__Aim__. Repeat the material exactly, leaving nothing out.

━━ Given information

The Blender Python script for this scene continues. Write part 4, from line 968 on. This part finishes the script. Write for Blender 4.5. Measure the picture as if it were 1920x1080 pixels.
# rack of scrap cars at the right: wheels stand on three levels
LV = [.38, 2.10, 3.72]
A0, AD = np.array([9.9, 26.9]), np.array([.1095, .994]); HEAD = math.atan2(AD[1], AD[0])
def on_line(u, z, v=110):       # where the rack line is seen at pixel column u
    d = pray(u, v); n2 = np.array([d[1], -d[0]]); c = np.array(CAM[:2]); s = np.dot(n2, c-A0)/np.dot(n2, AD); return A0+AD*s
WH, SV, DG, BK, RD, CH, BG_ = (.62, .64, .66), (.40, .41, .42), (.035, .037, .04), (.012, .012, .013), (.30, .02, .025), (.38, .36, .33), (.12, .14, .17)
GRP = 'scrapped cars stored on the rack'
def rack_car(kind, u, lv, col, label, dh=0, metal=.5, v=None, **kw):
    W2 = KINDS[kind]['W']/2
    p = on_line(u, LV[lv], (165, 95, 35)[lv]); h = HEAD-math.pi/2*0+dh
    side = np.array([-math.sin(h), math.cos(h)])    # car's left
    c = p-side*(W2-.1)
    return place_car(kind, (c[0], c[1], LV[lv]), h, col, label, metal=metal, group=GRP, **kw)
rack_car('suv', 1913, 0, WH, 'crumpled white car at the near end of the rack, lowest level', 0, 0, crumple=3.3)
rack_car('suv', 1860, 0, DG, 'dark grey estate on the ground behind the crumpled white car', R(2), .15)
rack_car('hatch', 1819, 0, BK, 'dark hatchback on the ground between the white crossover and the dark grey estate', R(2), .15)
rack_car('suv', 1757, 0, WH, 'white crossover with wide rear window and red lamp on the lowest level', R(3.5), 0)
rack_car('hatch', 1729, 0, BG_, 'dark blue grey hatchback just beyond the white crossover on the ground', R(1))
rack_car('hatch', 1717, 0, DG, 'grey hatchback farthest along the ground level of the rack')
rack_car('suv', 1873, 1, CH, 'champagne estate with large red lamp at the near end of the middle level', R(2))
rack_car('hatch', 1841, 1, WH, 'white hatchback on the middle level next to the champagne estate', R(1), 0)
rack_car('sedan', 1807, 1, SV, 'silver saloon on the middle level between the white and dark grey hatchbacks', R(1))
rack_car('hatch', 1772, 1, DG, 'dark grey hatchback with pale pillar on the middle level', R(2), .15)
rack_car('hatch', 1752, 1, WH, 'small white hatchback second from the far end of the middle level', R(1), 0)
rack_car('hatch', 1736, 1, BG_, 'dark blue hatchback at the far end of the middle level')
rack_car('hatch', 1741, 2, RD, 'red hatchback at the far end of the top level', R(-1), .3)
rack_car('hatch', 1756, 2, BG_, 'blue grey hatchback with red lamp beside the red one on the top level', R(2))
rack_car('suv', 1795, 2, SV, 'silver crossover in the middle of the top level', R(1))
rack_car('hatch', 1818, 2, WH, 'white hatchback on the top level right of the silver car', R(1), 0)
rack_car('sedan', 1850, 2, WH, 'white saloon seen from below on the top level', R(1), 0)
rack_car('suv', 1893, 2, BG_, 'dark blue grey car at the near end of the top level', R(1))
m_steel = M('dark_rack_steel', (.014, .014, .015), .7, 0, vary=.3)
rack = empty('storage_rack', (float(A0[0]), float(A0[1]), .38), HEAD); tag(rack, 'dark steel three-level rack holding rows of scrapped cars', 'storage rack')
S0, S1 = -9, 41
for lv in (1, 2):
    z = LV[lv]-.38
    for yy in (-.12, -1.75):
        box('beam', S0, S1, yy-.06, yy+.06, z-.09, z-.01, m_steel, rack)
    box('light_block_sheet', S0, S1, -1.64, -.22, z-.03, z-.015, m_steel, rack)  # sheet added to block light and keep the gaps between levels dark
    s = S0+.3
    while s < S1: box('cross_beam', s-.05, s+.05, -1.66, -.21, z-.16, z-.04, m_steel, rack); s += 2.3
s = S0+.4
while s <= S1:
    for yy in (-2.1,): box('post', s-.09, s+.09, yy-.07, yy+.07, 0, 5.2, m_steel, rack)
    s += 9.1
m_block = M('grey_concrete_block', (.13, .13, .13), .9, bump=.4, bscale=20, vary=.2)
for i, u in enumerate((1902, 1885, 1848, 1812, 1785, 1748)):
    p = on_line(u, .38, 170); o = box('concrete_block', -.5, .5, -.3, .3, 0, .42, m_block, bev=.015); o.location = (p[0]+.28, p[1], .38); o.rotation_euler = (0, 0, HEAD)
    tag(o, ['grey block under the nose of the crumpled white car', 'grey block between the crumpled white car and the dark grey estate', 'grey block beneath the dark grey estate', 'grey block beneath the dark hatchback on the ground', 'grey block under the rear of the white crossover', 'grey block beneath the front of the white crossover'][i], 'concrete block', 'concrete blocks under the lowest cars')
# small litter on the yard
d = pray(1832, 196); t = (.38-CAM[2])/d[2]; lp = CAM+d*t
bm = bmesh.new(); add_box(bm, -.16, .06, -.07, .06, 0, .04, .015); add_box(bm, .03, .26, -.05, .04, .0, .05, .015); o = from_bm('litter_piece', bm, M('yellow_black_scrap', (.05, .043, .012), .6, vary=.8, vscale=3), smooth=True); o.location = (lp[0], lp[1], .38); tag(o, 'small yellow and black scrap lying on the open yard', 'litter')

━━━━

__Solution__.
The Blender Python script for this scene continues. Write part 4, from line 968 on. This part finishes the script. Write for Blender 4.5. Measure the picture as if it were 1920x1080 pixels.
# rack of scrap cars at the right: wheels stand on three levels
LV = [.38, 2.10, 3.72]
A0, AD = np.array([9.9, 26.9]), np.array([.1095, .994]); HEAD = math.atan2(AD[1], AD[0])
def on_line(u, z, v=110):       # where the rack line is seen at pixel column u
    d = pray(u, v); n2 = np.array([d[1], -d[0]]); c = np.array(CAM[:2]); s = np.dot(n2, c-A0)/np.dot(n2, AD); return A0+AD*s
WH, SV, DG, BK, RD, CH, BG_ = (.62, .64, .66), (.40, .41, .42), (.035, .037, .04), (.012, .012, .013), (.30, .02, .025), (.38, .36, .33), (.12, .14, .17)
GRP = 'scrapped cars stored on the rack'
def rack_car(kind, u, lv, col, label, dh=0, metal=.5, v=None, **kw):
    W2 = KINDS[kind]['W']/2
    p = on_line(u, LV[lv], (165, 95, 35)[lv]); h = HEAD-math.pi/2*0+dh
    side = np.array([-math.sin(h), math.cos(h)])    # car's left
    c = p-side*(W2-.1)
    return place_car(kind, (c[0], c[1], LV[lv]), h, col, label, metal=metal, group=GRP, **kw)
rack_car('suv', 1913, 0, WH, 'crumpled white car at the near end of the rack, lowest level', 0, 0, crumple=3.3)
rack_car('suv', 1860, 0, DG, 'dark grey estate on the ground behind the crumpled white car', R(2), .15)
rack_car('hatch', 1819, 0, BK, 'dark hatchback on the ground between the white crossover and the dark grey estate', R(2), .15)
rack_car('suv', 1757, 0, WH, 'white crossover with wide rear window and red lamp on the lowest level', R(3.5), 0)
rack_car('hatch', 1729, 0, BG_, 'dark blue grey hatchback just beyond the white crossover on the ground', R(1))
rack_car('hatch', 1717, 0, DG, 'grey hatchback farthest along the ground level of the rack')
rack_car('suv', 1873, 1, CH, 'champagne estate with large red lamp at the near end of the middle level', R(2))
rack_car('hatch', 1841, 1, WH, 'white hatchback on the middle level next to the champagne estate', R(1), 0)
rack_car('sedan', 1807, 1, SV, 'silver saloon on the middle level between the white and dark grey hatchbacks', R(1))
rack_car('hatch', 1772, 1, DG, 'dark grey hatchback with pale pillar on the middle level', R(2), .15)
rack_car('hatch', 1752, 1, WH, 'small white hatchback second from the far end of the middle level', R(1), 0)
rack_car('hatch', 1736, 1, BG_, 'dark blue hatchback at the far end of the middle level')
rack_car('hatch', 1741, 2, RD, 'red hatchback at the far end of the top level', R(-1), .3)
rack_car('hatch', 1756, 2, BG_, 'blue grey hatchback with red lamp beside the red one on the top level', R(2))
rack_car('suv', 1795, 2, SV, 'silver crossover in the middle of the top level', R(1))
rack_car('hatch', 1818, 2, WH, 'white hatchback on the top level right of the silver car', R(1), 0)
rack_car('sedan', 1850, 2, WH, 'white saloon seen from below on the top level', R(1), 0)
rack_car('suv', 1893, 2, BG_, 'dark blue grey car at the near end of the top level', R(1))
m_steel = M('dark_rack_steel', (.014, .014, .015), .7, 0, vary=.3)
rack = empty('storage_rack', (float(A0[0]), float(A0[1]), .38), HEAD); tag(rack, 'dark steel three-level rack holding rows of scrapped cars', 'storage rack')
S0, S1 = -9, 41
for lv in (1, 2):
    z = LV[lv]-.38
    for yy in (-.12, -1.75):
        box('beam', S0, S1, yy-.06, yy+.06, z-.09, z-.01, m_steel, rack)
    box('light_block_sheet', S0, S1, -1.64, -.22, z-.03, z-.015, m_steel, rack)  # sheet added to block light and keep the gaps between levels dark
    s = S0+.3
    while s < S1: box('cross_beam', s-.05, s+.05, -1.66, -.21, z-.16, z-.04, m_steel, rack); s += 2.3
s = S0+.4
while s <= S1:
    for yy in (-2.1,): box('post', s-.09, s+.09, yy-.07, yy+.07, 0, 5.2, m_steel, rack)
    s += 9.1
m_block = M('grey_concrete_block', (.13, .13, .13), .9, bump=.4, bscale=20, vary=.2)
for i, u in enumerate((1902, 1885, 1848, 1812, 1785, 1748)):
    p = on_line(u, .38, 170); o = box('concrete_block', -.5, .5, -.3, .3, 0, .42, m_block, bev=.015); o.location = (p[0]+.28, p[1], .38); o.rotation_euler = (0, 0, HEAD)
    tag(o, ['grey block under the nose of the crumpled white car', 'grey block between the crumpled white car and the dark grey estate', 'grey block beneath the dark grey estate', 'grey block beneath the dark hatchback on the ground', 'grey block under the rear of the white crossover', 'grey block beneath the front of the white crossover'][i], 'concrete block', 'concrete blocks under the lowest cars')
# small litter on the yard
d = pray(1832, 196); t = (.38-CAM[2])/d[2]; lp = CAM+d*t
bm = bmesh.new(); add_box(bm, -.16, .06, -.07, .06, 0, .04, .015); add_box(bm, .03, .26, -.05, .04, .0, .05, .015); o = from_bm('litter_piece', bm, M('yellow_black_scrap', (.05, .043, .012), .6, vary=.8, vscale=3), smooth=True); o.location = (lp[0], lp[1], .38); tag(o, 'small yellow and black scrap lying on the open yard', 'litter')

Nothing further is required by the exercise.